As Nixonian intrigue once again darkens the halls and offices of the White House, it seems an appropriate time for a documentary profile of a political operative with ‘Tricky Dick’ tattooed on his back. Among other indelible marks left in his infamous career as a dirty Republican trickster and lobbyist for dictators, notably, Roger Stone has proved that it is more fun playing the villain in politics, just as in acting. In fact, Stone would probably see little difference between the two professions: the bottom line is after all — can you entertain the people? NETFLIX’s GET ME ROGER STONE traces the slash-and-burn hijinks of this “sinister Forrest Gump of American politics” as he’s described by New Yorker’s Jeffrey Toobin, and in particular, his connections and early influence on his longtime friend President Donald J. Trump. Beside their mutual obsession with winning at all costs (short of breaking the law), it was Stone as strategist who saw the upside of the reality TV star’s popularity back in 2000 and its parallels to Reagan’s B-movie heroic appeal. In the film, Stone boasts that he was like a jockey who had identified Trump as a prime piece of horseflesh. Unlike many of Trump’s other cronies, Stone wasn’t able to join his former client in the Winner’s Circle of Washington and was instead fired from his campaign.

Photograph by Platon from New Yorker “Dirty Trickster”

More than anything, the doc’s colorful romp through Stone’s greatest and worst political “hits”, confirms Stone’s status as vaudeville bogeyman of the American scene. Put another way, despite his bravado, bile and wit, Stone is more last resort than first call when it comes to his utility, having earned a reputation as a “Me First” guy in the “America First” crowd. While Donald Trump crows about Roger’s talents in the film, he has stated elsewhere that he is a “stone-cold loser…who takes credit for things he hasn’t done.” A libertine more concerned with padding out his Wikipedia page and ultimately his New York Times obituary with as much outrage and scandal as possible. Never a real power broker, Stone shows one how to get to rich by being (morally) bankrupt. A symbol of the House of Cards cynical swamp that Washington has come to appear from outside the Beltway, a running soap opera of vicious skullduggery, influence-peddling, dysfunctional infighting and entrenched corruption. And for that reputation, he’s damn proud. He wants to be remembered for being nothing less than a razor wire in the side of the democratic process.
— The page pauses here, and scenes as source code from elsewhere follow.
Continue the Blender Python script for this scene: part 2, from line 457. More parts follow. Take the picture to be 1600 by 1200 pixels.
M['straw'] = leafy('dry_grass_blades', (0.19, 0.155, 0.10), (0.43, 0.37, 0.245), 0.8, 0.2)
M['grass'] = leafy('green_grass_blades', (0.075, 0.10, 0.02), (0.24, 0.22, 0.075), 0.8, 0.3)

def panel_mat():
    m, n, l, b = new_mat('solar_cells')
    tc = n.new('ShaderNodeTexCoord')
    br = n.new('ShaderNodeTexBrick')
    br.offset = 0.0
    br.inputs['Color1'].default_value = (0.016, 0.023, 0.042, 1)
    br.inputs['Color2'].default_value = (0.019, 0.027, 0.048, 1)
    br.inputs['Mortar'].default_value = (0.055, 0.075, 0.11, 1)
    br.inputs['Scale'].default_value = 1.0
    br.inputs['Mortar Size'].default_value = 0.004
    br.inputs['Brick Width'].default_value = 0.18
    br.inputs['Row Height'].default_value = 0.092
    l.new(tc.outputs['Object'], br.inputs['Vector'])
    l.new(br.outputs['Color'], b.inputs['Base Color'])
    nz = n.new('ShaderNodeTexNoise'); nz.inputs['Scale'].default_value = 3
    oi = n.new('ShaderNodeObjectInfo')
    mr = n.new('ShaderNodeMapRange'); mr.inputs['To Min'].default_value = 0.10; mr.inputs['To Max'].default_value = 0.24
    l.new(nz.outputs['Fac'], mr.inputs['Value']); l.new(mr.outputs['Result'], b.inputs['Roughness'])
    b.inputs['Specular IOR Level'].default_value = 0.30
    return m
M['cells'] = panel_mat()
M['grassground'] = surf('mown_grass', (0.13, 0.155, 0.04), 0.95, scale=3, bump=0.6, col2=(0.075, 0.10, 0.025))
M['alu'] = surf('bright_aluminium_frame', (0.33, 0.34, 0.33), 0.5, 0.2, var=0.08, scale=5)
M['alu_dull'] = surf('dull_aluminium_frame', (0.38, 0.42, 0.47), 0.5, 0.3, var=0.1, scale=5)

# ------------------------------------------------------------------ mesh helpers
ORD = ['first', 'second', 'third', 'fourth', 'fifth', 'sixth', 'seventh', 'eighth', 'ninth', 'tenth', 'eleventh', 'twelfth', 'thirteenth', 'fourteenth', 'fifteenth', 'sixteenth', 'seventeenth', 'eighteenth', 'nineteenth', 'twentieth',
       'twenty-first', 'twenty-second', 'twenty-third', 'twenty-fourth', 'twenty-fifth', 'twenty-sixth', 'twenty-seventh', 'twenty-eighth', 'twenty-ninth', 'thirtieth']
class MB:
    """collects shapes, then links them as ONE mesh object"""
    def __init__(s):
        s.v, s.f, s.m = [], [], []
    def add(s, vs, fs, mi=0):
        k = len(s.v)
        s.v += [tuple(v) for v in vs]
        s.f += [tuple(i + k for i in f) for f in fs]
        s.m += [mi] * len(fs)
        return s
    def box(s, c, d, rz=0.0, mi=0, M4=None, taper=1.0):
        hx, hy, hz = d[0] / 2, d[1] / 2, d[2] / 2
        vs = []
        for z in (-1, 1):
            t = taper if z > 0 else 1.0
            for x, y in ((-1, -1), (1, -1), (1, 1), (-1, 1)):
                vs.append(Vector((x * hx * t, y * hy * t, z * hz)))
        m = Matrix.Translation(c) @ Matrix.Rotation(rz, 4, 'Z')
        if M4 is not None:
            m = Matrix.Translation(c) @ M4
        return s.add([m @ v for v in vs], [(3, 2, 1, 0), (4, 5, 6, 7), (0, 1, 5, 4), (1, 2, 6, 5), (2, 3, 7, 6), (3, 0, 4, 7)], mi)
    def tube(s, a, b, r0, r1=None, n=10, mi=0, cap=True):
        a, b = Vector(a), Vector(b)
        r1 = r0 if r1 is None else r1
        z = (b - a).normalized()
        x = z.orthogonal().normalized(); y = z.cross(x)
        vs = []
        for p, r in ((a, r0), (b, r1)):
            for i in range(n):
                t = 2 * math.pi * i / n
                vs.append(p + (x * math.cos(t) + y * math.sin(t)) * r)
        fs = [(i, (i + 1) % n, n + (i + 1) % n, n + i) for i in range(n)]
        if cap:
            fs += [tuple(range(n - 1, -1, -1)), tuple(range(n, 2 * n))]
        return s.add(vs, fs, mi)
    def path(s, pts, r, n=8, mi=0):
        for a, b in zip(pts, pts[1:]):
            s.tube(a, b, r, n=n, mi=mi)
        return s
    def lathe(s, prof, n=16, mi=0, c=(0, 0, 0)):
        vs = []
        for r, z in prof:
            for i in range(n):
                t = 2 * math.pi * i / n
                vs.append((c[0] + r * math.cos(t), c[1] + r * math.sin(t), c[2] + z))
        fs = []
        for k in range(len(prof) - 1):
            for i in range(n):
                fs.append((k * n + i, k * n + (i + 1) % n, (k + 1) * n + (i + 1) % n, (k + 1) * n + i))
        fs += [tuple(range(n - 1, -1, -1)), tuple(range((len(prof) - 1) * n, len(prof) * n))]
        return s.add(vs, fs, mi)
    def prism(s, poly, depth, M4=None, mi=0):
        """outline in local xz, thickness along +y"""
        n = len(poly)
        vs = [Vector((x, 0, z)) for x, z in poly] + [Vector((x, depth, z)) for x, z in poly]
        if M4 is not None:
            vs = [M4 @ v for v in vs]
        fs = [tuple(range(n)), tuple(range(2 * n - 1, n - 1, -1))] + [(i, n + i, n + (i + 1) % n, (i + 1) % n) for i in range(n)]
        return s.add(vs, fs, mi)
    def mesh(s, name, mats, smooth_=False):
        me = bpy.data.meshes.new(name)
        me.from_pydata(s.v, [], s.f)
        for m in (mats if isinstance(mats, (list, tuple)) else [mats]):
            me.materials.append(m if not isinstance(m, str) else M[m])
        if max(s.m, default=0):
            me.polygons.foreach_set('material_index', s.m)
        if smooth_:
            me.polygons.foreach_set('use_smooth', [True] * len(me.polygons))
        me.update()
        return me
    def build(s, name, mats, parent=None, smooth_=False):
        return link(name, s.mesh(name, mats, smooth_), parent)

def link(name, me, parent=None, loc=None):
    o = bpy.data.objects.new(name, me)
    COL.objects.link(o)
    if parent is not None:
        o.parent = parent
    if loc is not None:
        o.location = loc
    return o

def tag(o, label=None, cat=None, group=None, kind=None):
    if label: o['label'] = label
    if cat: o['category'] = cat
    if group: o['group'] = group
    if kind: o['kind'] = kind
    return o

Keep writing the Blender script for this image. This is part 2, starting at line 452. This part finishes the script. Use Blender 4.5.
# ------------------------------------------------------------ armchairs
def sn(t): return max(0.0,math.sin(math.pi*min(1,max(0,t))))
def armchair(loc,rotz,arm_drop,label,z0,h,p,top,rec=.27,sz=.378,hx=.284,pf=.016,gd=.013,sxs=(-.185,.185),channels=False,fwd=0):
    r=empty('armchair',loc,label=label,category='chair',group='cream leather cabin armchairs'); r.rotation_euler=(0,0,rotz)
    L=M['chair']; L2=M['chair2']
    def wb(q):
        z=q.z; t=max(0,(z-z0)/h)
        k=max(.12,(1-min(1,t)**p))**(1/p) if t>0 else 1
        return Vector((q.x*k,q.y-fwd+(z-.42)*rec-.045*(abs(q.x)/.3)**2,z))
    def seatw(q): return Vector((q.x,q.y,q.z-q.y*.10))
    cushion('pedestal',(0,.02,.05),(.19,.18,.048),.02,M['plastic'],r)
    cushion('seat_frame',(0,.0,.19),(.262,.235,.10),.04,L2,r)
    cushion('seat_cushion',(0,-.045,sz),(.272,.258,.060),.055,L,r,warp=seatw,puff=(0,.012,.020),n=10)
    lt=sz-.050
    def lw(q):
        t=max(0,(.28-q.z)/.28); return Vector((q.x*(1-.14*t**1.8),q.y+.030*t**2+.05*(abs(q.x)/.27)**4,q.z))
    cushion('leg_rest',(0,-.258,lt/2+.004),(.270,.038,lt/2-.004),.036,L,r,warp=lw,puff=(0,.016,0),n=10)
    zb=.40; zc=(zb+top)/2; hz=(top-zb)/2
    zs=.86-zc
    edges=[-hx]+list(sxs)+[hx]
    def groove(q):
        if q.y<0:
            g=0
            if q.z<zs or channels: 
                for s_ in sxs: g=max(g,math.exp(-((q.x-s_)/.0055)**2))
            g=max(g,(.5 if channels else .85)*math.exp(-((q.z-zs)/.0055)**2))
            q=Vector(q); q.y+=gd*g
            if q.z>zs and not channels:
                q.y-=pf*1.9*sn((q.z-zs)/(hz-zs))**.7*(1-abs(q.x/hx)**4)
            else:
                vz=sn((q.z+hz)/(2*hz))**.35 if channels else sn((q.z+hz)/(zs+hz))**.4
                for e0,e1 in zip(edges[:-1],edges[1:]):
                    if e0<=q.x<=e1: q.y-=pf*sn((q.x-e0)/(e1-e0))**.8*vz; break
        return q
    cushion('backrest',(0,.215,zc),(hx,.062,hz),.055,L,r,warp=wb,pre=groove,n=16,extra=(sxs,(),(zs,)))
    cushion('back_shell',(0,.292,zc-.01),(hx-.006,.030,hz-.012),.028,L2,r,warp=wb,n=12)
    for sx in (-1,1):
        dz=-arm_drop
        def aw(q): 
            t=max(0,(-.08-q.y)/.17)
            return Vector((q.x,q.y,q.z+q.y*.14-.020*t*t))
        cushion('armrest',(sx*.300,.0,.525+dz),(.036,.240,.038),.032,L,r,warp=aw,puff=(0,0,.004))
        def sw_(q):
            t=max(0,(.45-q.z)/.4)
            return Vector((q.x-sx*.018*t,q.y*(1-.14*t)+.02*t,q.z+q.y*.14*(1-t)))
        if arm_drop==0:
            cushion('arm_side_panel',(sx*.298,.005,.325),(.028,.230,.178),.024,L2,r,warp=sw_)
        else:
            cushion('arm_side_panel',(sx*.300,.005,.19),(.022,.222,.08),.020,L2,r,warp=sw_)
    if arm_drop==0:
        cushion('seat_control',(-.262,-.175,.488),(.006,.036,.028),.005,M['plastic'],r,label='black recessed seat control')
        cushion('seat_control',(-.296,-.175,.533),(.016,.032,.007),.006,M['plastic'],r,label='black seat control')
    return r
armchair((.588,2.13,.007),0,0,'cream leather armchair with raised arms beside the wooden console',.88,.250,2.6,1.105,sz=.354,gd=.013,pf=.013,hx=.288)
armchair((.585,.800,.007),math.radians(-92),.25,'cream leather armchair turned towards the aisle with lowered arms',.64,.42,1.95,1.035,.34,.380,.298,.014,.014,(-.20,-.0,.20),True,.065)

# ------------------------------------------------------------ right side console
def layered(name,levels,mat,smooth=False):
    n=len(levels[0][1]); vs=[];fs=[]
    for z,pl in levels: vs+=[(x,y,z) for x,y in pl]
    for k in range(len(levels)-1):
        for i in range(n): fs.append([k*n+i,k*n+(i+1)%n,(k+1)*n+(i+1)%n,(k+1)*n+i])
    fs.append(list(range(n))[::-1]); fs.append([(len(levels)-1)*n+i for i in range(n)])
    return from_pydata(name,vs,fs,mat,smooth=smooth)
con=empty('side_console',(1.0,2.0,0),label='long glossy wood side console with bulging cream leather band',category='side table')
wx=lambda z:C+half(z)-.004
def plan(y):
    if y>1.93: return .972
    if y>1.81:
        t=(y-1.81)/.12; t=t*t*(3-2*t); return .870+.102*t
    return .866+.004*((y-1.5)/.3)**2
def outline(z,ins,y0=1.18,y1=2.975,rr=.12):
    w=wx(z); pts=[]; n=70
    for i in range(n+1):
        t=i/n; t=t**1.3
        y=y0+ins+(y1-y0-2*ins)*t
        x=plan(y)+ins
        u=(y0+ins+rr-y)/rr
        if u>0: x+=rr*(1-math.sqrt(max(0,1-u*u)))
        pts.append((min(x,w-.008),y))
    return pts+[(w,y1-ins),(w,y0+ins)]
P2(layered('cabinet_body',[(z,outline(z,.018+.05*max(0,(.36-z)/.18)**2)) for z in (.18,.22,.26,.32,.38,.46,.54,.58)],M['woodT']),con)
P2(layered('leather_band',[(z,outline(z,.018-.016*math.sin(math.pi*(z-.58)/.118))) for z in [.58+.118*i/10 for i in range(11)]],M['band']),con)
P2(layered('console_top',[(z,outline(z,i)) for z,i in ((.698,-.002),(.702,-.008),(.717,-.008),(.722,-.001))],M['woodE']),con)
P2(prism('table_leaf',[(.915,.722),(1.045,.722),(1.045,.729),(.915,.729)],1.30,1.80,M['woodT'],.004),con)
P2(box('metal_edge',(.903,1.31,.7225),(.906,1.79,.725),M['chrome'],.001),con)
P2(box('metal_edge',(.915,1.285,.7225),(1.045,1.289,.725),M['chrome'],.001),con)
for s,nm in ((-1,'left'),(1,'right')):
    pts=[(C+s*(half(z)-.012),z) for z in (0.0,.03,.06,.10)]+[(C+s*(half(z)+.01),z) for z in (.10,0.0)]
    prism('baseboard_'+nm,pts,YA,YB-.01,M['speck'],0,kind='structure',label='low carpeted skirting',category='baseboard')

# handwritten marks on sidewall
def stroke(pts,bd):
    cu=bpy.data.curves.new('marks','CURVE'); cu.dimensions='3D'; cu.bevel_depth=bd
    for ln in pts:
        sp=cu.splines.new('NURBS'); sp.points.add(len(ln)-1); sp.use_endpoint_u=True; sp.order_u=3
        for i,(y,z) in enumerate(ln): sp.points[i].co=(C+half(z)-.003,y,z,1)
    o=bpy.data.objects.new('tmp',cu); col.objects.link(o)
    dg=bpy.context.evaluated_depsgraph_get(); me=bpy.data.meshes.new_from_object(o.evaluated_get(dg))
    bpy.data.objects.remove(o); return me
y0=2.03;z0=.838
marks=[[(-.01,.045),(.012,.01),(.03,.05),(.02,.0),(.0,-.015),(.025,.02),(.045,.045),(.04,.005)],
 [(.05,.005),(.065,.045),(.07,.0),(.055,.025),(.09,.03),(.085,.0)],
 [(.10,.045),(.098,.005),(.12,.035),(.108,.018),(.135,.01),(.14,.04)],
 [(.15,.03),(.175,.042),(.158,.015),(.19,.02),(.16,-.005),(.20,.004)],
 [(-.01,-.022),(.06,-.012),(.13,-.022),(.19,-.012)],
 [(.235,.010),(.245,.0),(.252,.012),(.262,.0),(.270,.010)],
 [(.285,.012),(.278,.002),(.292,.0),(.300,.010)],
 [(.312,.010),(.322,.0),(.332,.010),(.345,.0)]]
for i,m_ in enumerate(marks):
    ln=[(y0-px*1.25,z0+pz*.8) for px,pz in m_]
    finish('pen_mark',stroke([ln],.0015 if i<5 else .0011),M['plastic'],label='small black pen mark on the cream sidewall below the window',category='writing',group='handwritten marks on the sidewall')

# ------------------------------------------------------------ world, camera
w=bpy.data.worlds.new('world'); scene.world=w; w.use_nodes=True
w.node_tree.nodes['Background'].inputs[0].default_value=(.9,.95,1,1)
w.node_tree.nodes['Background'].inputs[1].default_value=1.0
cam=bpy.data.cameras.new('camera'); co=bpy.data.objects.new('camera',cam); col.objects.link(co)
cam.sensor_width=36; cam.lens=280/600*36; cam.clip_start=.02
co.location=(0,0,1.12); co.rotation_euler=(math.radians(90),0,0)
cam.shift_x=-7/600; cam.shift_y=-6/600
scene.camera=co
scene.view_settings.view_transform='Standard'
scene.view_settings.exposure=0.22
While Roger’s rules (“Attack, attack, attack, never defend”) structure the film and read like a Machiavellian playbook for Trump and the post-fact age, his real lesson is class warfare as a powerful tool and political weapon. Back in his days working on the Reagan campaign, he identified the strategic value of “Reagan Democrats” — white working class voters disillusioned and betrayed by the Democratic Party. These same voters who helped Trump into the highest office in the land. Perhaps because of his fringe political status, Stone has been throwing gasoline on this populist fire against the “liberal elite” for decades. Most recently, with InfoWars conspiracy-monger Alex Jones. When asked what core political idea he shares with Trump, he easily replies in the back of a limousine, “Anti-elitism.”

As party leaders and media personalities on both sides of the aisle seem determined to fight culture wars rather than offer policy proposals that will improve the lives of ordinary people, one can expect Stone’s phone will keep ringing.